One character, Captain Ahab, was indeed larger than life.  He had lost a leg to the great white creature years earlier and had been on a vendetta ever since.  The trouble was that he dragged his crew along on the ultimately fatal trek of revenge.  Getting to that point was a laborious read and once arrived at, it was so hellish and brief that it plagued the mind for some time afterwards.

Melville knew what he was talking or writing about though. He had worked on a whaleship during long and protracted days on the Pacific Ocean.  He understood the boredom and relentless physical travails of “whaling” and put it all down accurately on paper.  During one of his voyages he came across the story of the Essex – a whaleship rammed by a giant sperm whale and sunk.  It’s what gave him the idea of a fictional account of a great white sperm whale with a memory to match that of the obsessed captain seeking it.

Melville wrote the story years later while living a somewhat idyllic life in New England.  He sent the copy off to the well-known Nathaniel Hawthorne, who encouraged him to find a publisher.  Eventually he did.  When it emerged it turned out to be a flop.  Some reviewers savaged it.  Selling only 2,300 copies in its first 18 months, it ultimately sold 5,500 volumes in the next 50 years, going out of print even before Melville’s death.
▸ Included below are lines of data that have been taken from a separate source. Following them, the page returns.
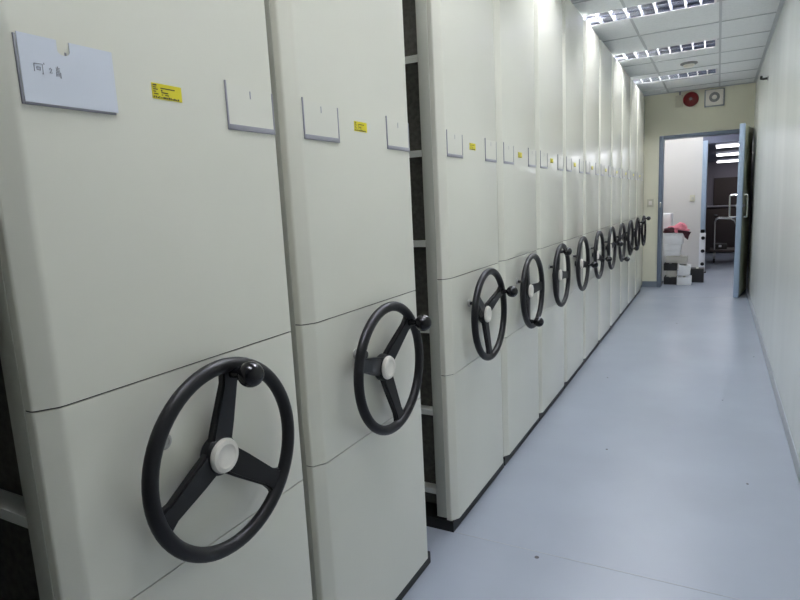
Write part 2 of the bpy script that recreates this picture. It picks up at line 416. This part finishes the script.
# the white card in the left holder of the nearest cabinet
holder = [ch for ch in cabs[1].children if ch.name.startswith('card_holder')][0]
y0, y1, z0, z1 = -0.2075, -0.0925, 1.1345, 1.2075
ym = y0 + 0.45*(y1-y0)
out = [(y0, z0), (y1, z0), (y1, z1), (ym+0.0075, z1)] + [(ym+0.0075*math.cos(a), z1-0.011-0.005*math.sin(a)) for a in [PI*k/8 for k in range(9)]] + [(ym-0.0075, z1), (y0, z1)]
card = MB().prism(out, 0.0032, 0.0040, axis='x').build('paper_card', M['paper'], holder, smooth=False); card['label'] = 'bluish white paper card with a thumb notch and faint handwriting'
hw = MB()
def stroke(pts, r=0.0005):
    hw.tube([(0.0041, y0+0.0150+(a-0.0215)*1.1, z0+0.0365+(b-0.046)*1.25) for a, b in pts], r, 6)
stroke([(0.0215, 0.0505), (0.0212, 0.0440)]); stroke([(0.0215, 0.0508), (0.0300, 0.0512), (0.0300, 0.0425), (0.0290, 0.0430)])
stroke([(0.0240, 0.0482), (0.0275, 0.0482), (0.0275, 0.0458), (0.0240, 0.0458), (0.0240, 0.0482)]); stroke([(0.0315, 0.0525), (0.0320, 0.0510)])
stroke([(0.0368, 0.0478), (0.0380, 0.0490), (0.0393, 0.0480), (0.0385, 0.0462), (0.0368, 0.0448), (0.0398, 0.0450)])
stroke([(0.0440, 0.0500), (0.0480, 0.0500)]); stroke([(0.0460, 0.0515), (0.0460, 0.0500)]); stroke([(0.0447, 0.0488), (0.0473, 0.0488), (0.0473, 0.0474), (0.0447, 0.0474), (0.0447, 0.0488)])
stroke([(0.0440, 0.0425), (0.0440, 0.0462), (0.0485, 0.0462), (0.0485, 0.0415), (0.0477, 0.0420)]); stroke([(0.0453, 0.0450), (0.0472, 0.0450), (0.0472, 0.0434), (0.0453, 0.0434), (0.0453, 0.0450)])
hw.build('handwriting', M['ink'], holder)

# plain fixed panel closing the row against the far wall
t = thing('fixed_end_unit', 'plain narrow filler unit between the last cabinet and the cream far wall', 'cabinet', (XF, 6.51, 0))
MB().box(-2.6, -0.020, 0, 0.285, 0.026, TOP-0.01, 0.004).build('body', M['panel'], t)
MB().box(-2.59, -0.026, 0.004, 0.281, 0, 0.0255).build('plinth', M['plinth'], t)

# ------------------------------------------------------------------ things on the far wall and right wall
t = thing('alarm_bell', 'round red alarm bell high on the cream wall above the door', 'bell', (-0.270, YW+0.002, 1.914))
MB().lathe([(0, 0), (0.045, 0), (0.045, -0.02), (0, -0.02)], axis='y', n=24).build('backplate', M['beige'], t)
MB().lathe([(0.0, -0.056), (0.02, -0.056), (0.022, -0.05), (0.05, -0.046), (0.068, -0.032), (0.072, -0.020), (0.066, -0.018)], axis='y', n=36).build('gong', M['red'], t)
MB().lathe([(0, -0.064), (0.012, -0.064), (0.014, -0.0565), (0, -0.0565)], axis='y', n=16).build('centre_bolt', M['grey'], t)
t = thing('junction_box', 'small beige box with a short cable beside the red bell', 'box', (-0.375, YW, 1.91))
MB().box(-0.035, 0.035, -0.03, 0, -0.06, 0.055, 0.004).build('body', M['beige'], t)
MB().tube([(0.005, -0.012, 0.055), (0.005, -0.012, 0.075), (0.005, -0.012, ZC-1.91)], 0.008).build('cable', M['grey'], t)
t = thing('wall_speaker', 'square white speaker with a round grille on the wall above the door', 'speaker', (-0.061, YW, 1.905))
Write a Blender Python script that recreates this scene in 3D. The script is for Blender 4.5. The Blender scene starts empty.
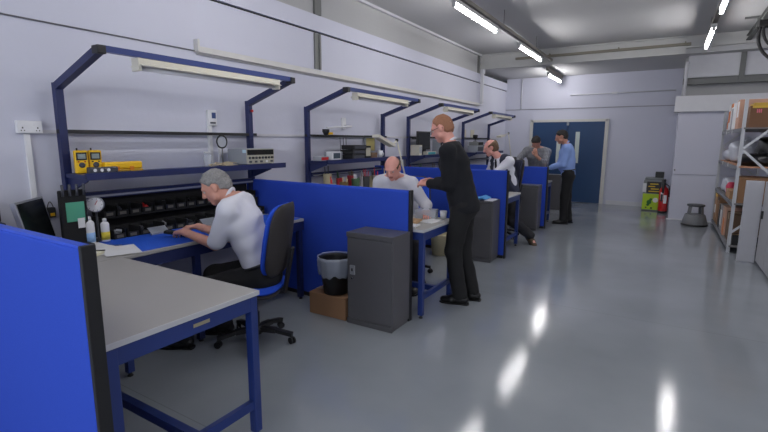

And yet somehow it survived its own lack of success.  Years later it came into its own, with many well-known reviewers and literary historians lifting it to the level of “classic,” along with epics like the Odysseyand Don Quixote.  People began viewing it as a treasure trove of subjects – gender, courage, failure, sexuality, friendship, hatred, environmentalism, politics, religion and death. It became clear that Melville had adopted the sweeping tones of the Bible and Shakespeare.  

On the centenary of his death (August 1, 1819), Moby Dick was named as the “Great American Novel.”  Famed William Faulkner wished he had written it and D. H. Lawrence wrote: “Moby Dick is one of the strangest and most wonderful books in the world – the greatest book of the sea ever written.”

I picked it up to read it again after the release of In the Heart of the Sea– the Ron Howard film with Chris Hemsworth, structured on Melville’s classic – almost 50 years since I had read it last in high school.  It was still a slog, but the depths of humanity running through its pages were rich and deep.  It was easier to comprehend because I was older and life more complex.

And maybe that’s just the thing.  Years lived and experiences gained more frequently speak to the success of a book than just the author’s words.  It takes comprehending readers to sometimes make a book understandable.  Though at times a difficult read, Moby Dickwas nevertheless much more satisfying the second time around because, well, I had grown into it.  And as a classic, Melville’s novel will create that same experience for many others for years to come.  One wishes that he could have known that in his final years, so that he might have enjoyed its success, scope and reach.